When it comes to home construction in Cape San Blas, the CBRA zone designation can have several implications:

  1. Limited Federal Assistance: Properties within CBRA zones, including Cape San Blas, may have limited access to federal financial assistance for home construction and development. This limitation includes federally backed flood insurance, which may not be available for new construction or substantial improvements to existing structures within CBRA zones.
  2. No New Infrastructure: The CBRA prohibits federal funding for the construction of new infrastructure within designated CBRA zones. This restriction may impact the availability of public utilities and services for new homes built in Cape San Blas, as federal funds cannot be used to support the development of infrastructure in these areas.
  3. Private Insurance Requirements: Since federal flood insurance may not be available for properties within CBRA zones, homeowners in Cape San Blas may need to rely on private insurance options to protect their properties against flood damage. Private insurers may offer flood insurance coverage for properties in CBRA zones, although premiums and coverage terms may vary.
  4. Environmental Considerations: The CBRA aims to protect environmentally sensitive coastal areas, including barrier structures like Cape San Blas and Indian Pass, from development that could harm natural resources and ecosystems. As such, homeowners and developers on Cape San Blas and Indian Pass must adhere to environmental regulations and considerations when planning construction projects to minimize their impact on the local environment.

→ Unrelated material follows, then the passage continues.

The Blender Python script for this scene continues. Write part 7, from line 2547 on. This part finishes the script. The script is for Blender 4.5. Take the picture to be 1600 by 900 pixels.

Frequently asked questions regarding the CBRA zone:

  • “Does the CBRA zone prohibit home construction?”  The CBRA zone itself doesn’t directly prohibit home construction. However, it imposes some restrictions and limitations on federal financial assistance for development and construction within designated areas. Properties located within CBRA zones may face challenges in accessing federally backed flood insurance and certain types of government aid for construction or development projects. Additionally, private insurers may have their own requirements or considerations for properties within CBRA zones.


  • “Does the CBRA zone impact insurance premiums?”  Yes, the CBRA zone designation can impact insurance premiums, particularly for flood insurance. Properties located within CBRA zones may face limitations on accessing federally backed flood insurance through the National Flood Insurance Program (NFIP). Since NFIP coverage is often a primary source of flood insurance for homeowners in coastal areas, properties in CBRA zones may need to seek coverage from private insurers, which can result in higher premiums.


  • “How common are CBRA zones in Florida?”  CBRA zones are relatively common in Florida, especially along the state’s extensive coastline. Florida has numerous barrier islands, coastal marshes, and other coastal features that meet the criteria for inclusion in the Coastal Barrier Resources System (CBRS) established by the Coastal Barrier Resources Act (CBRA) of 1982.


Overall, the CBRA zone designation affects home construction by limiting access to federal assistance, restricting new infrastructure development, and emphasizing environmental conservation. Homeowners and developers should be aware of these implications and ensure compliance with CBRA regulations when planning and undertaking construction projects in the area. To preview the map, visit the Gulf GIS mapping website here (be sure to click on Map Layers>Building & Planning>COBRA):  https://maps2.roktech.net/GulfGoMaps4/?mapName=GIS#

The information herein is deemed reliable but not guaranteed. State and local ordinances subject to change. Please confirm all information before purchasing or permitting to build.